→ Stated problem
Check each line of the records for "scene"; collect those that have it.

··· Records for the exercise ···

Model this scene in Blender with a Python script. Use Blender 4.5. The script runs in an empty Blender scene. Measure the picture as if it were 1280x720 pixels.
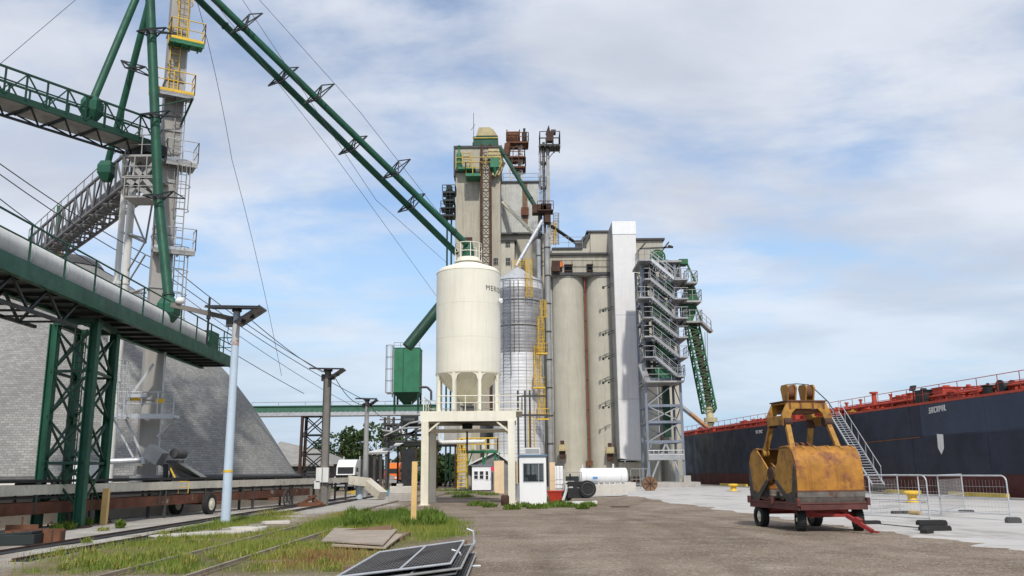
import bpy, math, random
import numpy as np
from mathutils import Vector, Matrix
random.seed(7)
np.random.seed(7)
SC = bpy.context.scene
COL = SC.collection
R = math.radians
PI = math.pi
V = Vector

# ---------------------------------------------------------------- camera geometry (pixels are those of a 1280x720 picture)
CAMH, FPX, TH, RO = 1.65, 1103.0, math.atan(0.2077), 0.0093
_f = V((0, math.cos(TH), math.sin(TH)))
_u0 = V((0, -math.sin(TH), math.cos(TH)))
_r0 = V((1, 0, 0))
_u = _u0 * math.cos(RO) + _r0 * math.sin(RO)
_r = _r0 * math.cos(RO) - _u0 * math.sin(RO)
CAM = V((0, 0, CAMH))

def ray(px, py):
    return _f + _r * ((px - 640) / FPX) + _u * ((360 - py) / FPX)
def P(px, py, Y):
    d = ray(px, py)
    return CAM + d * (Y / d.y)
def G(px, py, z=0.0):
    d = ray(px, py)
    return CAM + d * ((z - CAMH) / d.z)
def Zat(x, y, py):
    k = (360 - py) / FPX
    w = _u - _f * k
    return CAMH - (w.x * x + w.y * y) / w.z
def Xat(px, y, z):
    k = (px - 640) / FPX
    w = _r - _f * k
    return -(w.y * y + w.z * (z - CAMH)) / w.x

# ---------------------------------------------------------------- object helpers
BASE = {}
def tag(o, label=None, cat=None, group=None, kind=None):
    if label: o['label'] = label
    if cat: o['category'] = cat
    if group: o['group'] = group
    if kind: o['kind'] = kind
    return o
def thing(name, label, cat, loc=(0, 0, 0), rotz=0.0, group=None):
    o = bpy.data.objects.new(name, None)
    o.empty_display_size = 0.3
    COL.objects.link(o)
    o.location = loc
    o.rotation_euler = (0, 0, rotz)
    BASE[o.name] = V(loc)
    return tag(o, label, cat, group)
def kids(o):
    return [c for c in bpy.data.objects if c.parent == o]
def copy_tree(o, parent=None):
    c = o.copy()
    COL.objects.link(c)
    if parent is not None:
        c.parent = parent
    for k in kids(o):
        copy_tree(k, c)
    return c

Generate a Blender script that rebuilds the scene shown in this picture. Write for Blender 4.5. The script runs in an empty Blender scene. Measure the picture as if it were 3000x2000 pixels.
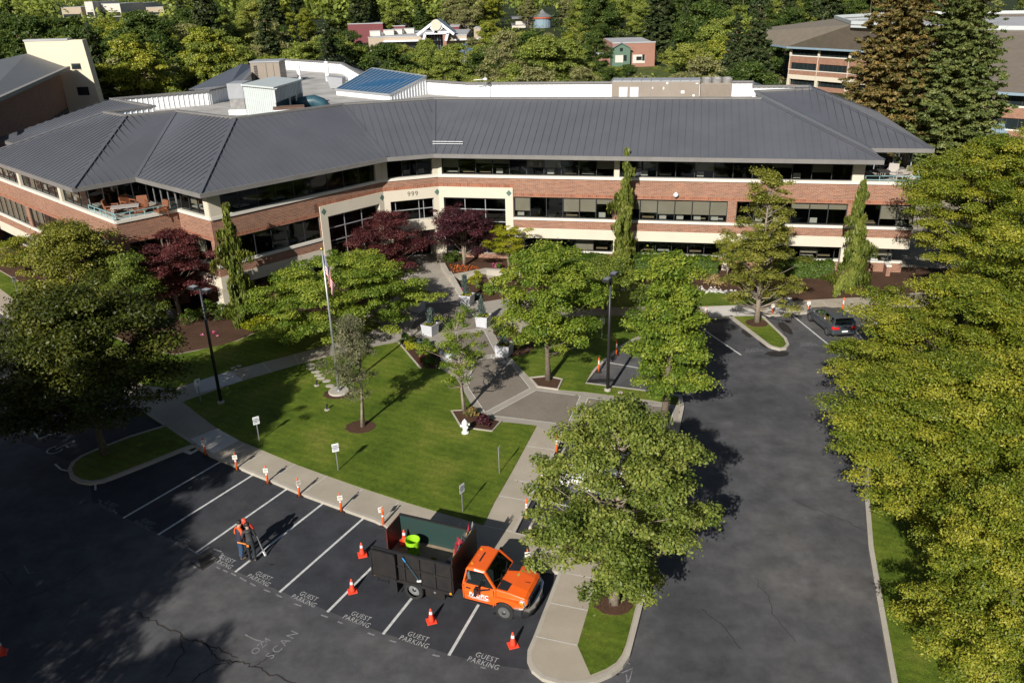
import bpy, math, random
import numpy as np
from mathutils import Vector, Matrix
random.seed(7); np.random.seed(7)
S = bpy.context.scene; COL = S.collection
R = math.radians
# ------------------------------------------------------------------ camera survey
FPX, YH, ROLL, HC = 2400.0, -50.0, -0.0255, 22.3      # focal length (px of the 3000 px wide frame), horizon row, roll, height
_p = math.atan2(1000 - YH, FPX)
CF = Vector((0, math.cos(_p), -math.sin(_p))); _r = Vector((1, 0, 0)); _u = Vector((0, math.sin(_p), math.cos(_p)))
CR = math.cos(ROLL) * _r + math.sin(ROLL) * _u; CU = -math.sin(ROLL) * _r + math.cos(ROLL) * _u
CAMP = Vector((0, 0, HC))
def ray(x, y): return CF + (x - 1500) / FPX * CR - (y - 1000) / FPX * CU
def G(x, y, z=0.0):
    d = ray(x, y); t = (z - HC) / d.z; p = CAMP + d * t
    return Vector((p.x, p.y, z))
def G2(x, y, z=0.0): p = G(x, y, z); return (p.x, p.y)
def PL(pts, z=0.0): return [G2(x, y, z) for x, y in pts]
def RP(x, y, P, n):                                     # survey ray on the vertical plane through P with plan normal n
    d = ray(x, y); t = ((P[0]) * n[0] + (P[1]) * n[1]) / (d.x * n[0] + d.y * n[1]); return CAMP + d * t
def PR(P):
    v = Vector(P) - CAMP; d = v.dot(CF); return 1500 + FPX * v.dot(CR) / d, 1000 - FPX * v.dot(CU) / d
def HT(xb, yb, yt, z=0.0):
    P = G(xb, yb, z); lo, hi = 0, 60
    for _ in range(40):
        m = (lo + hi) / 2
        if PR(P + Vector((0, 0, m)))[1] > yt: lo = m
        else: hi = m
    return lo
# ------------------------------------------------------------------ mesh builder
class MB:
    def __init__(s): s.v = []; s.f = []; s.m = []; s.cur = 0
    def add(s, vs, fs):
        o = len(s.v); s.v += [tuple(v) for v in vs]
        for f in fs: s.f.append(tuple(i + o for i in f)); s.m.append(s.cur)
    def hexa(s, c8):   # bottom 4 ccw, top 4 ccw
        s.add(c8, [(3, 2, 1, 0), (4, 5, 6, 7), (0, 1, 5, 4), (1, 2, 6, 5), (2, 3, 7, 6), (3, 0, 4, 7)])
    def box(s, x0, x1, y0, y1, z0, z1):
        s.hexa([(x0, y0, z0), (x1, y0, z0), (x1, y1, z0), (x0, y1, z0), (x0, y0, z1), (x1, y0, z1), (x1, y1, z1), (x0, y1, z1)])
    def beam(s, p, q, w, h, up=(0, 0, 1)):
        p = Vector(p); q = Vector(q); d = (q - p).normalized(); u = Vector(up); sd = d.cross(u)
        if sd.length < 1e-4: sd = d.cross(Vector((1, 0, 0)))
        sd.normalize(); u = sd.cross(d); a = sd * w / 2; b = u * h / 2
        s.hexa([p - a - b, q - a - b, q + a - b, p + a - b, p - a + b, q - a + b, q + a + b, p + a + b])
    def prism(s, poly, z0, z1, bottom=False):
        n = len(poly); A = sum(poly[i][0] * poly[(i + 1) % n][1] - poly[(i + 1) % n][0] * poly[i][1] for i in range(n))
        if A < 0: poly = poly[::-1]
        vs = [(x, y, z0) for x, y in poly] + [(x, y, z1) for x, y in poly]
        s.add(vs, [tuple(range(n, 2 * n))] + [(i, (i + 1) % n, n + (i + 1) % n, n + i) for i in range(n)] + ([tuple(range(n - 1, -1, -1))] if bottom else []))
    def sheet(s, poly, z):
        n = len(poly); A = sum(poly[i][0] * poly[(i + 1) % n][1] - poly[(i + 1) % n][0] * poly[i][1] for i in range(n))
        if A < 0: poly = poly[::-1]
        s.add([(x, y, z) for x, y in poly], [tuple(range(n))])
    def strip(s, p, q, w, z):
        p = Vector(p[:2]); q = Vector(q[:2]); d = (q - p).normalized(); a = Vector((-d.y, d.x)) * w / 2
        s.add([(*(p - a), z), (*(q - a), z), (*(q + a), z), (*(p + a), z)], [(0, 1, 2, 3)])
    def ribbon(s, pts, w, z):
        n = len(pts); L = []; Rr = []
        for i, p in enumerate(pts):
            a = Vector(pts[max(i - 1, 0)][:2]); b = Vector(pts[min(i + 1, n - 1)][:2]); d = (b - a).normalized(); k = Vector((-d.y, d.x)) * w / 2
            L.append((p[0] + k.x, p[1] + k.y, z)); Rr.append((p[0] - k.x, p[1] - k.y, z))
        s.add(L + Rr, [(i, i + n, i + 1 + n, i + 1) for i in range(n - 1)])
    def wall(s, pts, w, z0, z1, closed=False):             # a kerb or low wall along a polyline
        n = len(pts); L = []; Rr = []
        for i, p in enumerate(pts):
            if closed: a = Vector(pts[i - 1][:2]); b = Vector(pts[(i + 1) % n][:2])
            else: a = Vector(pts[max(i - 1, 0)][:2]); b = Vector(pts[min(i + 1, n - 1)][:2])
            d = (b - a).normalized(); k = Vector((-d.y, d.x)) * w / 2
            L.append((p[0] + k.x, p[1] + k.y)); Rr.append((p[0] - k.x, p[1] - k.y))
        V = [(x, y, z0) for x, y in L] + [(x, y, z0) for x, y in Rr] + [(x, y, z1) for x, y in L] + [(x, y, z1) for x, y in Rr]
        F = []
        for i in range(n if closed else n - 1):
            j = (i + 1) % n
            F += [(2 * n + i, 3 * n + i, 3 * n + j, 2 * n + j), (i, 2 * n + i, 2 * n + j, j), (n + j, 3 * n + j, 3 * n + i, n + i)]
        if not closed: F += [(n, 3 * n, 2 * n, 0), (n - 1, 3 * n - 1, 4 * n - 1, 2 * n - 1)]
        s.add(V, F)
    def tube(s, pts, rad, n=8, cap=True):
        pts = [Vector(p) for p in pts]; m = len(pts); vs = []
        if not hasattr(rad, '__len__'): rad = [rad] * m
        ref = Vector((0, 0, 1)) if abs((pts[-1] - pts[0]).normalized().z) < .9 else Vector((1, 0, 0))
        for i, p in enumerate(pts):
            d = (pts[min(i + 1, m - 1)] - pts[max(i - 1, 0)]).normalized(); a = d.cross(ref).normalized(); b = d.cross(a)
            for k in range(n):
                t = 2 * math.pi * k / n; vs.append(p + (a * math.cos(t) + b * math.sin(t)) * rad[i])
        fs = [(i * n + k, i * n + (k + 1) % n, (i + 1) * n + (k + 1) % n, (i + 1) * n + k) for i in range(m - 1) for k in range(n)]
        if cap: fs += [tuple(range(n - 1, -1, -1)), tuple(range((m - 1) * n, m * n))]
        s.add(vs, fs)
    def lathe(s, prof, c=(0, 0, 0), n=16, axis='z', cap=True):
        m = len(prof); vs = []
        for r, h in prof:
            for k in range(n):
                t = 2 * math.pi * k / n; x, y = r * math.cos(t), r * math.sin(t)
                vs.append((c[0] + x, c[1] + y, c[2] + h) if axis == 'z' else ((c[0] + x, c[1] + h, c[2] + y) if axis == 'y' else (c[0] + h, c[1] + x, c[2] + y)))
        fs = [(i * n + k, i * n + (k + 1) % n, (i + 1) * n + (k + 1) % n, (i + 1) * n + k) for i in range(m - 1) for k in range(n)]
        if cap: fs += [tuple(range(n - 1, -1, -1)), tuple(range((m - 1) * n, m * n))]
        s.add(vs, fs)
    def loft(s, rings, cap=True, closed=True):
        n = len(rings[0]); m = len(rings); vs = [p for r in rings for p in r]
        K = n if closed else n - 1
        fs = [(i * n + k, i * n + (k + 1) % n, (i + 1) * n + (k + 1) % n, (i + 1) * n + k) for i in range(m - 1) for k in range(K)]
        if cap: fs += [tuple(range(n - 1, -1, -1)), tuple(range((m - 1) * n, m * n))]
        s.add(vs, fs)
    def build(s, name, mats, parent=None, smooth=False, bevel=0, world=False, fix=False):
        me = bpy.data.meshes.new(name); me.from_pydata(s.v, [], s.f)
        if not isinstance(mats, (list, tuple)): mats = [mats]
        for m in mats: me.materials.append(m)
        if len(mats) > 1: me.polygons.foreach_set('material_index', s.m)
        uvmap(me)
        if smooth: me.polygons.foreach_set('use_smooth', [True] * len(me.polygons))
        if fix:
            import bmesh
            b = bmesh.new(); b.from_mesh(me); bmesh.ops.recalc_face_normals(b, faces=b.faces); b.to_mesh(me); b.free()
        o = bpy.data.objects.new(name, me); COL.objects.link(o)
        if parent is not None:
            o.parent = parent
            if world: o.matrix_parent_inverse = Matrix.LocRotScale(parent.location, parent.rotation_euler, parent.scale).inverted() if parent.parent is None else Matrix.Identity(4)
        if bevel:
            b = o.modifiers.new('Bevel', 'BEVEL'); b.width = bevel; b.segments = 2; b.limit_method = 'ANGLE'; b.angle_limit = R(35)
        if smooth == 'auto' or bevel: pass
        return o
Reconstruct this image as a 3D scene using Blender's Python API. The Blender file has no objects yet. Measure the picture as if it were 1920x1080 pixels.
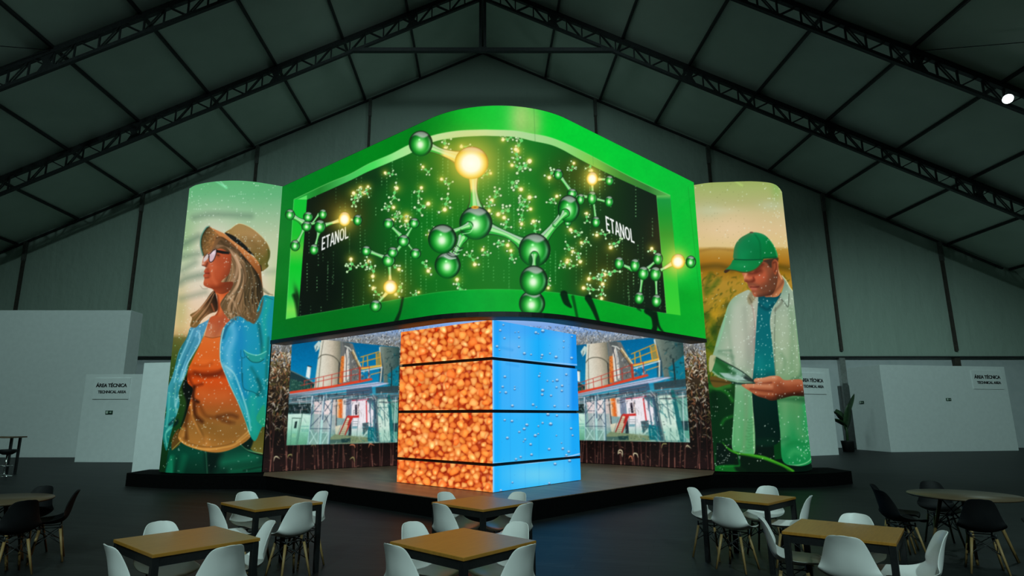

···

→ Completed task
Model this scene in Blender with a Python script. Use Blender 4.5. The script runs in an empty Blender scene. Measure the picture as if it were 1280x720 pixels.
SC = bpy.context.scene
Generate a Blender script that rebuilds the scene shown in this picture. Write for Blender 4.5. The script runs in an empty Blender scene. Measure the picture as if it were 3000x2000 pixels.
S = bpy.context.scene; COL = S.collection
Reconstruct this image as a 3D scene using Blender's Python API. The Blender file has no objects yet. Measure the picture as if it were 1920x1080 pixels.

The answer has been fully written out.